If you tried to sell your home in 2009, you probably didn’t have a lot of luck.

Home sellers are seeing their properties languish on the market for years, in some cases. It is beginning to seem normal to see properties that have been listed for more than 360 days.

As we end this year, the news isn’t going to look a lot better for home sellers.

Unemployment is extremely high and companies are still laying off workers in many areas. Where unemployment is high, foreclosures are spiking.

Speaking of foreclosures, the number of homes receiving a foreclosure notice hit an all-time high in 2009, but the number is expected to rise further next year (perhaps as high as 4 million).

While the number of homes on the market (known as the housing inventory) has shrunk a bit, there is a shadow inventory of as many as 2.5 million homes that hasn’t even been listed. This includes properties where homeowners are delinquent on their mortgage and bank-owned properties (also known as REO properties).

The only pieces of good news: mortgage interest rates hit a 50-year low twice in 2009, falling all the way to 4.71 for a 30-year fixed-rate mortgage and 4.25 percent for a 15-year loan, and the federal government offered the $8,000 first-time home buyer tax credit and in November introduced the $6,500 trade-up tax credit.

Unfortunately, home sellers are going to find tougher conditions all around next year, as the tax credits end, mortgage interest rates rise, and the number of foreclosures increases.

More economists and industry observers are saying that the housing industry will make an extremely slow recovery due to the lack of jobs and the tightening of credit.

Still, if you have to sell in 2010, keep the following New Year’s Resolutions for Home Sellers in mind:

  • Overcome any possible objections a buyer would have.

Sellers don’t often understand that their primary job is to not only eliminate any potential objections that would stand in the way for a buyer to make an offer, but to exceed their expectations as well. If your home is competitively priced, and your home’s condition exceeds a buyer’s expectations, you’ll get an offer – even if it isn’t the offer you want.

  • Get your home into selling shape.

Cleaning your home is a must. After that, you should consider hiring a stager to give your home the television-worthy polish so many buyers expect today. Assess what other sort of work needs to be done, such as fixing things that don’t work, touching up paint, or cleaning or replacing your carpets.

Decide if you need to update your landscaping, and paint, clean or tuckpoint your home’s exterior.

  • Invite at least three agents to create a comparative marketing analysis.

Often, sellers simply call the agent who sold them their home to list it. While you may wind up hiring that person, you’ll be doing yourself a favor if you invite a couple of other agents in from different firms. That’s because each will bring different ideas to the table about how much your house is worth and what kind of marketing plan will work.

  • Understand what it will take to sell your home.

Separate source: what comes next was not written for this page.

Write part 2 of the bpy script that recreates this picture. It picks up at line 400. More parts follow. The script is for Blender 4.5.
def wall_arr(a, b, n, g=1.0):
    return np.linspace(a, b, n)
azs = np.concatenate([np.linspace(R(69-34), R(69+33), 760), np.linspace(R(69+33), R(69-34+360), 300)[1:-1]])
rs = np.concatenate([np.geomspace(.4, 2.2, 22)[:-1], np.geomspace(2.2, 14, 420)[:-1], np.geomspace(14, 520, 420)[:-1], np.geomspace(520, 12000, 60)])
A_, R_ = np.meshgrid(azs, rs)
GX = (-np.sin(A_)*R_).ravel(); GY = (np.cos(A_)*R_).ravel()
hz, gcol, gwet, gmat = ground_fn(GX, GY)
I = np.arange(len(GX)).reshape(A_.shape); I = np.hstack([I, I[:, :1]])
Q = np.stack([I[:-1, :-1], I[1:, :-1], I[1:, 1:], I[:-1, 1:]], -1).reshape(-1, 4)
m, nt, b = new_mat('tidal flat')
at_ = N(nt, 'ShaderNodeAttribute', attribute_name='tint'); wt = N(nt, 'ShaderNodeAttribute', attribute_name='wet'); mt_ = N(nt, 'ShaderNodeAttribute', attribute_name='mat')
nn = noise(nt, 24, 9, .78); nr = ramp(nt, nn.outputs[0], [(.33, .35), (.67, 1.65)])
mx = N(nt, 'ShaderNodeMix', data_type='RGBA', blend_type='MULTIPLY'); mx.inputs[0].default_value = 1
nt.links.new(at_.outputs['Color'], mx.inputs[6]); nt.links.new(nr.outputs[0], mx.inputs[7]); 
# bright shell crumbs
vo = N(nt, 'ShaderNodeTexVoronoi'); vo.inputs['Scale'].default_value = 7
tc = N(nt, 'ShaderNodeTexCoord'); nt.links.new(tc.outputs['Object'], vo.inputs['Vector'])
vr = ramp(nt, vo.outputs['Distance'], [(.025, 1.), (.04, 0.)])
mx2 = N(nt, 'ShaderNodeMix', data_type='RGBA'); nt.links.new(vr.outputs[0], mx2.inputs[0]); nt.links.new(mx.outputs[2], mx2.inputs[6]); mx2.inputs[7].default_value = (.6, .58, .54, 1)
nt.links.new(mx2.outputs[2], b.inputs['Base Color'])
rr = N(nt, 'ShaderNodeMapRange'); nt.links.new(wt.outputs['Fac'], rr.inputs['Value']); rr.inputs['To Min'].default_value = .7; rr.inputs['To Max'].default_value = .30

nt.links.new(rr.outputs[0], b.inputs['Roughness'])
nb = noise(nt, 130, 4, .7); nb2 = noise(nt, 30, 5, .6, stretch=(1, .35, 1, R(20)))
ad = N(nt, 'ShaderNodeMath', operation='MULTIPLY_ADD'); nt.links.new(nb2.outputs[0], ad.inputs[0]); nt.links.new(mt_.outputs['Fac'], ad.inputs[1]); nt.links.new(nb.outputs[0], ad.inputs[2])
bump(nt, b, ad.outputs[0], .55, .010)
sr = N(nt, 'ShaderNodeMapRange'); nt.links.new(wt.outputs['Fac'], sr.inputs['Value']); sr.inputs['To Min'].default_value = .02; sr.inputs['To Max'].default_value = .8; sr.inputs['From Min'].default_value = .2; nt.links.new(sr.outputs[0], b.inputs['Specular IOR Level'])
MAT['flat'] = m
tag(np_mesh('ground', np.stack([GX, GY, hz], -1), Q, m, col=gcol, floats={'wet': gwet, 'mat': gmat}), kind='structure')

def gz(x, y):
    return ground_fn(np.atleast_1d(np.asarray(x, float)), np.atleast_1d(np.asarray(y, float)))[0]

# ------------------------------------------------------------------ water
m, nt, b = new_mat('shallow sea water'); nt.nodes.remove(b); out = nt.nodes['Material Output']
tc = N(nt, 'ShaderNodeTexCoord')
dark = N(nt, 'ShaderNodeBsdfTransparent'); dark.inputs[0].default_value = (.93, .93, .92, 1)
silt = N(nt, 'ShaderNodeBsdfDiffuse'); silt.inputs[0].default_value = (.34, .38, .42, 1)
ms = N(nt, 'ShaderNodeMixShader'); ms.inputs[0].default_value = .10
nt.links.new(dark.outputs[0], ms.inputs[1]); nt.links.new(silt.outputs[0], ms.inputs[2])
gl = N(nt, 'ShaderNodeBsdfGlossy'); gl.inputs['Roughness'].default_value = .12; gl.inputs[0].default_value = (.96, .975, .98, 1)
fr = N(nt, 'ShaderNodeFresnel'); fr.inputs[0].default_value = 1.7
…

If you live in an area littered with foreclosures, you may have to meet that price point in order to sell. Is it worth it? Probably not, but you’ll have to really evaluate price and timing in order to get the most for your property.

  • Be realistic about the market.

Find out what is selling, and what the average number of days on the market it for homes that are selling. Accept the reality of your local market and make sure you price your home realistically. Don’t blame your broker if you don’t get 3 offers over your list price within 24 hours of putting your home on the market. Sellers who set sky-high prices could wait months for an offer and may wind up with the same price they would have had if they’d priced their home correctly the first time – or a lot less. In this real estate market, one of the worst things you can do is overprice your home from the onset. If you price it below where it should sell, you may start a bidding war and will sell your home faster and for more money.

  • Know where you’re going.

I don’t recommend putting in an offer on another house until you have some serious interest in your current property. It’s fine to start researching other neighborhoods, but if you’re not sure what you want to do, consider renting on a short-term or month-to-month lease. These days, landlords are hurting and they may be perfectly happy to accept a 6-month lease.

  • Read all documents thoroughly before I sign them.

Why would someone sign a legal document he or she hasn’t read? I’m not sure, but home sellers do it every day. If you’re going to sell (or buy) in the coming year, promise yourself that you’ll take the time to read and understand the listing contract, offer to purchase, and loan documents for your next purchase. (If you’re taking back a loan for the home buyer, have an attorney prepare the documents so you are sure to be protected.) Unless you’ve got cash to spare, a mistake in these documents and the warranties they contain, could seriously affect your finances.

  • Not be driven by greed.

One big mistake many sellers make is to get a little greedy, particularly if the first offer is above the minimum acceptable price you’ve set. Then, the negotiation becomes a game of how much you can get.

Remember, a successful sale means everyone walks away feeling happy. If you get so greedy that the buyer walks away, you’ve let the deal get the best of you. Resolve to be reasonable and you’ll end up shaking hands with the buyer at the closing. You should also know that there are fewer buyers out there and if you lose a buyer it might take you quite some time to find another one.